Hovater was senior range engineer in Marshall's Impact Testing Facility from 2001- 2006. Under her direction, the facility’s customer base doubled, increasing income by more than 100 percent. After serving as a test and analysis liaison for the Columbia Accident Investigation Board in 2003, she became lead for debris impact testing of shuttle propulsion elements.
Hovater earned a bachelor’s degree in mathematics and physics from Athens State University in Athens, Ala., in 1998; and a master’s degree in physics from the University of Alabama in Huntsville in 2005.
She has earned nearly two-dozen honors and awards during her career, including selection in 2005 as one of the top 50 professionals in the Madison, N.Y., “Who’s Who” publication. She is a member of the American Institute of Aeronautics and Astronautics, Sigma Xi Scientific Research Society and National Scholars Honor Society. Hovater also has authored or co-authored nine technical publications.
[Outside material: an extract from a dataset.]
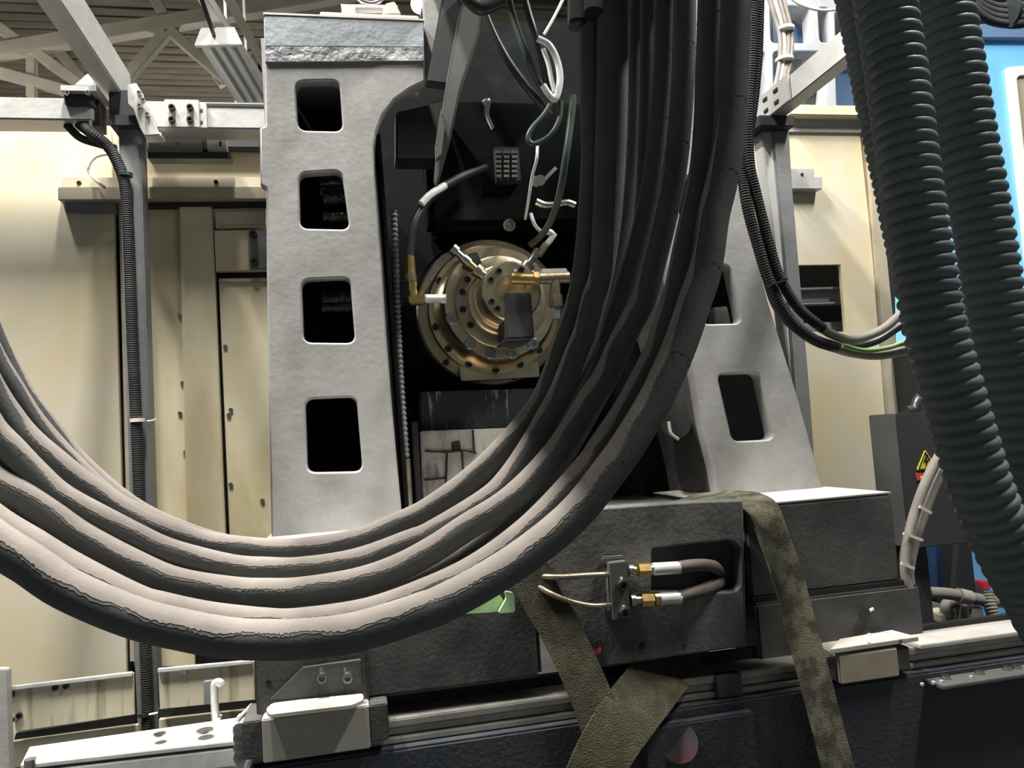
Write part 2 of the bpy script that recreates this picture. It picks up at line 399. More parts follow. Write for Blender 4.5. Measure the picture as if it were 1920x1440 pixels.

She was honored with a Women’s Equality Day award on Aug. 23 at the annual Women’s Equality Day luncheon and awards ceremony, hosted by the Team Redstone Federal Women’s Program. Team Redstone is an organization comprised of many federal agencies located offsite and on Redstone Arsenal in Huntsville.
The Women’s Equality Day awards recognize outstanding federal employees in professional, administrative and supervisory capacities. The event coincides with the anniversary of the 1920 ratification of the 19th Amendment, which granted women the right to vote.
Hovater has two sons and lives in Cullman.